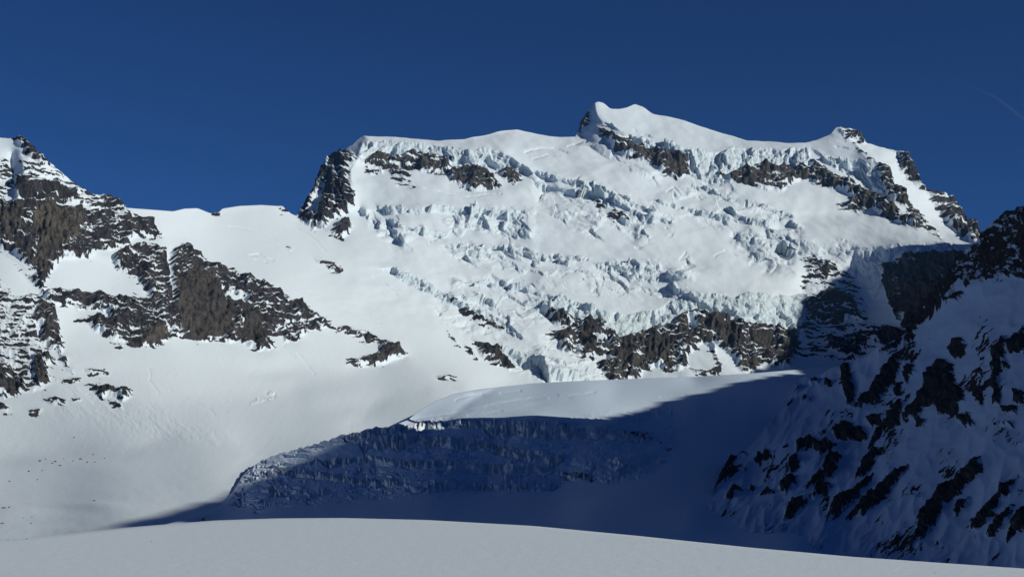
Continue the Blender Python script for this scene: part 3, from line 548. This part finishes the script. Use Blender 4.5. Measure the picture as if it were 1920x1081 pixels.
# ------------------------------------------------------------------ materials
def nodes(name):
    m = bpy.data.materials.new(name); m.use_nodes = True; nt = m.node_tree; nt.nodes.clear()
    def N(t, **k):
        n = nt.nodes.new(t)
        for a, b in k.items():
            if a.startswith('i_'): n.inputs[a[2:].replace('_', ' ')].default_value = b
            else: setattr(n, a, b)
        return n
    return m, nt, N
def terrain_mat(name, metre, bumpd, snowb=.08, snowcol=(.62, .71, .80, 1), rockA=(.022, .023, .028, 1), rockB=(.082, .080, .083, 1), brown=(.122, .112, .095, 1), ice=((.45, .57, .64, 1), (.57, .665, .73, 1))):
    m, nt, N = nodes(name); L = nt.links.new
    geo = N('ShaderNodeNewGeometry')
    def att(a): n = N('ShaderNodeAttribute', attribute_name=a); return n.outputs['Fac']
    def noise(sc, det=5, rough=.6, vec=None):
        n = N('ShaderNodeTexNoise'); n.inputs['Scale'].default_value = 1/(sc*metre); n.inputs['Detail'].default_value = det; n.inputs['Roughness'].default_value = rough
        L(vec or geo.outputs['Position'], n.inputs['Vector']); return n.outputs['Fac']
    def math_(op, a, b=0.):
        n = N('ShaderNodeMath', operation=op)
        for i, x in enumerate((a, b)):
            if isinstance(x, (int, float)): n.inputs[i].default_value = x
            else: L(x, n.inputs[i])
        return n.outputs[0]
    def mix(f, a, b):
        n = N('ShaderNodeMix', data_type='RGBA')
        if isinstance(f, float): n.inputs[0].default_value = f
        else: L(f, n.inputs[0])
        for k, x in ((6, a), (7, b)):
            if isinstance(x, tuple): n.inputs[k].default_value = x
            else: L(x, n.inputs[k])
        return n.outputs[2]
    def ramp(x, a, b):
        n = N('ShaderNodeMapRange', clamp=True); L(x, n.inputs[0]); n.inputs[1].default_value = a; n.inputs[2].default_value = b; return n.outputs[0]
    fine = noise(9, 4, .7)
    rk = math_('ADD', att('rock'), math_('MULTIPLY', math_('SUBTRACT', fine, .5), 6.))
    rmask = ramp(rk, -.6, .6)
    mp = N('ShaderNodeMapping'); L(geo.outputs['Position'], mp.inputs[0]); mp.inputs['Scale'].default_value = (1, 1, .35)
    nb = noise(28, 6, .7, mp.outputs[0]); nc = noise(90, 4, .6)
    rc = mix(ramp(nb, .38, .66), rockA, rockB)
    rc = mix(math_('MULTIPLY', att('brown'), ramp(nc, .3, .6)), rc, brown)
    rc = mix(math_('MULTIPLY', ramp(fine, .5, .68), .6), rc, (.03, .028, .028, 1))
    mp2 = N('ShaderNodeMapping'); L(geo.outputs['Position'], mp2.inputs[0]); mp2.inputs['Scale'].default_value = (1, 1, .16)
    rc = mix(math_('MULTIPLY', ramp(noise(16, 5, .75, mp2.outputs[0]), .54, .6), .75), rc, (.014, .014, .017, 1))
    sc = mix(math_('MULTIPLY', ramp(nc, .35, .7), .12), snowcol, (snowcol[0]*.94, snowcol[1]*.95, snowcol[2]*.96, 1))
    ic = mix(ramp(noise(22, 4), .35, .65), ice[0], ice[1])
    col = mix(math_('MULTIPLY', ramp(att('ice'), .1, .9), .85), sc, ic)
    col = mix(rmask, col, rc)
    bs = N('ShaderNodeBsdfPrincipled'); L(col, bs.inputs['Base Color'])
    rr = N('ShaderNodeMapRange'); L(rmask, rr.inputs[0]); rr.inputs[3].default_value = .62; rr.inputs[4].default_value = .85; L(rr.outputs[0], bs.inputs['Roughness'])
    bs.inputs['Specular IOR Level'].default_value = 0.0
    h = math_('ADD', math_('MULTIPLY', noise(14, 6, .65), math_('ADD', snowb, math_('MULTIPLY', math_('ADD', rmask, math_('MULTIPLY', att('ice'), .6)), 1.))), 0.)
    bp = N('ShaderNodeBump'); bp.inputs['Strength'].default_value = .9; bp.inputs['Distance'].default_value = bumpd; L(h, bp.inputs['Height']); L(bp.outputs[0], bs.inputs['Normal'])
    o = N('ShaderNodeOutputMaterial'); L(bs.outputs[0], o.inputs['Surface']); return m
m_far = terrain_mat('snow rock and ice', 1.0, 14.)
m_left = terrain_mat('snow and brown rock', .6, 8.)
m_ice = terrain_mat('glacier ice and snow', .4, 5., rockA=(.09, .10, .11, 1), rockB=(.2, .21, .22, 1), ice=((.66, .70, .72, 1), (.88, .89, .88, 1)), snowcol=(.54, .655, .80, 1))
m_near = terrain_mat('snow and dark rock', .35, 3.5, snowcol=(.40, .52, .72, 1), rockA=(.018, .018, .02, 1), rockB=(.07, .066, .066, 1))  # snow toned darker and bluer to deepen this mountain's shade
m_fg = terrain_mat('wind packed snow', .12, 1.0, snowb=.10)
def jagf(seed, amp, prof):
    pr = P_(prof)
    def f(us):
        z = np.zeros_like(us)
        return np.interp(us, pr[:, 0], pr[:, 1])*(fbm(us, z, 30, 30, 5, seed, .65))*amp
    return f
SKY = "-330,225 -100,240 0,258 20,260 40,259 55,268 70,286 90,304 110,318 140,345 165,362 190,372 205,370 220,378 235,389 260,391 325,396 345,391 370,390 395,400 410,399 416,391 450,386 490,384 522,386 532,392 545,400 557,405 573,375 593,350 600,322 612,304 640,284 660,272 680,254 700,255 760,259 820,263 870,260 905,253 940,246 970,244 1000,250 1030,255 1080,257 1082,250 1090,230 1100,212 1112,195 1120,190 1132,193 1145,204 1160,205 1175,202 1190,194 1205,200 1225,212 1270,222 1320,238 1370,254 1400,266 1440,265 1475,269 1510,268 1530,262 1560,250 1566,238 1578,236 1590,241 1610,250 1622,268 1650,276 1680,283 1700,292 1712,308 1722,332 1736,356 1752,358 1780,372 1795,390 1814,411 1828,416 1840,445 1860,470 1950,520 2250,620"
BOTA = "-330,1015 150,1015 420,1000 520,900 640,850 760,830 860,800 2250,760"
def spl(cu, cv, name, mat):
    msf = np.zeros(len(cu), bool); lm = np.zeros(len(cu), bool)
    d = sdf(P_("557,300 556,404 570,418 600,430 630,452 690,480 740,520 820,560 880,610 960,690 1010,718 1000,830 2300,830 2300,100 557,100"), cu, cv, 3); msf = d > 0
    d2 = sdf(P_("-400,100 235,100 235,390 306,440 350,455 470,515 600,590 720,636 768,660 760,680 650,692 600,620 520,655 440,645 300,652 250,660 250,760 120,790 -400,790"), cu, cv, 3)
    lm = (d2 > 0) & ~msf; rest = ~msf & ~lm
    return [('massif', msf, m_far), ('rocky_mountain', lm, m_left), ('snow_slope', rest, m_left)]
massif = build('massif', AW, SKY, BOTA, 1.5, m_far, spl, (1500., .6), jag=jagf(11, 9, "-330,.2 30,.6 235,.5 240,.0 555,.0 560,1 660,.7 680,.05 1075,.0 1082,.8 1110,.5 1115,.03 1560,.03 1590,.7 1620,.6 1640,.15 1670,.3 1690,1 1840,1 1900,.4"))
GT = "150,1000 225,994 300,984 395,964 412,948 430,928 446,905 462,882 484,866 520,852 560,840 600,828 640,815 700,803 740,797 765,786 785,770 815,752 850,738 900,729 1000,718 1100,713 1200,709 1300,706 1400,700 1500,692 1560,686 1700,676 2050,676"
def splg(cu, cv, name, mat):
    d = sdf(P_("425,940 446,905 462,882 484,866 520,852 560,840 640,810 740,790 850,784 1000,784 1180,786 1230,800 1262,840 1230,884 1140,905 950,922 800,930 640,942 480,960 425,945"), cu, cv, 3)
    return [('icefall', d > 0, m_ice), ('glacier', d <= 0, m_ice)]
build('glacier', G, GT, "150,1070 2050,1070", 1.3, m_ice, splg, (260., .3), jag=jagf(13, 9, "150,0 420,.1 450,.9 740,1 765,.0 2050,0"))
ST = "1280,1045 1300,1000 1335,932 1345,905 1370,868 1400,848 1450,782 1500,716 1550,697 1600,680 1650,656 1680,642 1705,620 1730,600 1745,562 1770,540 1788,505 1800,482 1830,462 1850,436 1870,414 1890,400 1920,391 1960,375 2100,300 2400,230"
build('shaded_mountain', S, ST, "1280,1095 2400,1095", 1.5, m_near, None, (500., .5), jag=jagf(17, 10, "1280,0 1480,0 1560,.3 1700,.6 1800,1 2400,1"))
FT = "-1700,1046 -500,1030 0,1012 120,1001 240,988 400,975 520,971 640,970 800,974 1000,985 1200,1004 1400,1025 1600,1043 1920,1065 2500,1092 3700,1120"
build('foreground_snowfield', FG, FT, "-1700,1490 3700,1490", 5, m_fg, None, (120., .5))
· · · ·
**Instructions for the task**
Which lines of the data include "build"? Copy each of them.

**In response**
massif = build('massif', AW, SKY, BOTA, 1.5, m_far, spl, (1500., .6), jag=jagf(11, 9, "-330,.2 30,.6 235,.5 240,.0 555,.0 560,1 660,.7 680,.05 1075,.0 1082,.8 1110,.5 1115,.03 1560,.03 1590,.7 1620,.6 1640,.15 1670,.3 1690,1 1840,1 1900,.4"))
build('glacier', G, GT, "150,1070 2050,1070", 1.3, m_ice, splg, (260., .3), jag=jagf(13, 9, "150,0 420,.1 450,.9 740,1 765,.0 2050,0"))
build('shaded_mountain', S, ST, "1280,1095 2400,1095", 1.5, m_near, None, (500., .5), jag=jagf(17, 10, "1280,0 1480,0 1560,.3 1700,.6 1800,1 2400,1"))
build('foreground_snowfield', FG, FT, "-1700,1490 3700,1490", 5, m_fg, None, (120., .5))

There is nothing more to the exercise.